### Description of the task
Below is a listing; copy all of it exactly.

#### Supplied entries

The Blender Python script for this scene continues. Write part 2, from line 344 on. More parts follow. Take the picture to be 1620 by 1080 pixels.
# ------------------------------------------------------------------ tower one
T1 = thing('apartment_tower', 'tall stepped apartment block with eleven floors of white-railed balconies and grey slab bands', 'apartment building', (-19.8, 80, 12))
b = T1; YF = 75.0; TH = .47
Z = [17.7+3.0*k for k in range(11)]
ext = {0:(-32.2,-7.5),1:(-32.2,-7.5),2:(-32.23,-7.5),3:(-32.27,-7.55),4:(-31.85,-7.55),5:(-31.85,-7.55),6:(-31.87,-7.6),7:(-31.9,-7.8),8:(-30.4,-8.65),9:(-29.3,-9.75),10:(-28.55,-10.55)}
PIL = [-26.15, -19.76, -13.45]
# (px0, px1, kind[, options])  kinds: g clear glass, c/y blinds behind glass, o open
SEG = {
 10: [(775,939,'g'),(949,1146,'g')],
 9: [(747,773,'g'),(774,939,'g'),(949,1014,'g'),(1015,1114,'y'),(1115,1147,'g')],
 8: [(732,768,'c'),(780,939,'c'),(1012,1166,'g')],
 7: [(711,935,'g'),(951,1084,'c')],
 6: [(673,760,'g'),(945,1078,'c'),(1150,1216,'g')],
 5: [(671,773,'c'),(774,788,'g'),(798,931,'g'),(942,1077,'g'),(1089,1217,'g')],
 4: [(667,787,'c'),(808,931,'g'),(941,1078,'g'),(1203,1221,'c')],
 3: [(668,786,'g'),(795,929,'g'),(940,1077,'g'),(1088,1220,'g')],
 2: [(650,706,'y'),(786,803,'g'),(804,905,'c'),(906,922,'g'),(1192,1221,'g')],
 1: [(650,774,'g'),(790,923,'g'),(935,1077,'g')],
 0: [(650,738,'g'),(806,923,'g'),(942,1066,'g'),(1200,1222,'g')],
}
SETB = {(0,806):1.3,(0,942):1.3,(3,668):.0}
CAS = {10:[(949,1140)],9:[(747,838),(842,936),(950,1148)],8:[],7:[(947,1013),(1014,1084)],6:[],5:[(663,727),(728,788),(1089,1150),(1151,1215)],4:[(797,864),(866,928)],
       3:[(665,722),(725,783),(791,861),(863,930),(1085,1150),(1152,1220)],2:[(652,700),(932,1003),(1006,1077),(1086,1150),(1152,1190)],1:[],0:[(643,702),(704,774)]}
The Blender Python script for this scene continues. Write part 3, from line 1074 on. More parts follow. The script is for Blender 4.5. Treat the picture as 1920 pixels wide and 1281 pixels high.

########

### Solution for this problem
The Blender Python script for this scene continues. Write part 2, from line 344 on. More parts follow. Take the picture to be 1620 by 1080 pixels.
# ------------------------------------------------------------------ tower one
T1 = thing('apartment_tower', 'tall stepped apartment block with eleven floors of white-railed balconies and grey slab bands', 'apartment building', (-19.8, 80, 12))
b = T1; YF = 75.0; TH = .47
Z = [17.7+3.0*k for k in range(11)]
ext = {0:(-32.2,-7.5),1:(-32.2,-7.5),2:(-32.23,-7.5),3:(-32.27,-7.55),4:(-31.85,-7.55),5:(-31.85,-7.55),6:(-31.87,-7.6),7:(-31.9,-7.8),8:(-30.4,-8.65),9:(-29.3,-9.75),10:(-28.55,-10.55)}
PIL = [-26.15, -19.76, -13.45]
# (px0, px1, kind[, options])  kinds: g clear glass, c/y blinds behind glass, o open
SEG = {
 10: [(775,939,'g'),(949,1146,'g')],
 9: [(747,773,'g'),(774,939,'g'),(949,1014,'g'),(1015,1114,'y'),(1115,1147,'g')],
 8: [(732,768,'c'),(780,939,'c'),(1012,1166,'g')],
 7: [(711,935,'g'),(951,1084,'c')],
 6: [(673,760,'g'),(945,1078,'c'),(1150,1216,'g')],
 5: [(671,773,'c'),(774,788,'g'),(798,931,'g'),(942,1077,'g'),(1089,1217,'g')],
 4: [(667,787,'c'),(808,931,'g'),(941,1078,'g'),(1203,1221,'c')],
 3: [(668,786,'g'),(795,929,'g'),(940,1077,'g'),(1088,1220,'g')],
 2: [(650,706,'y'),(786,803,'g'),(804,905,'c'),(906,922,'g'),(1192,1221,'g')],
 1: [(650,774,'g'),(790,923,'g'),(935,1077,'g')],
 0: [(650,738,'g'),(806,923,'g'),(942,1066,'g'),(1200,1222,'g')],
}
SETB = {(0,806):1.3,(0,942):1.3,(3,668):.0}
CAS = {10:[(949,1140)],9:[(747,838),(842,936),(950,1148)],8:[],7:[(947,1013),(1014,1084)],6:[],5:[(663,727),(728,788),(1089,1150),(1151,1215)],4:[(797,864),(866,928)],
       3:[(665,722),(725,783),(791,861),(863,930),(1085,1150),(1152,1220)],2:[(652,700),(932,1003),(1006,1077),(1086,1150),(1152,1190)],1:[],0:[(643,702),(704,774)]}
The Blender Python script for this scene continues. Write part 3, from line 1074 on. More parts follow. The script is for Blender 4.5. Treat the picture as 1920 pixels wide and 1281 pixels high.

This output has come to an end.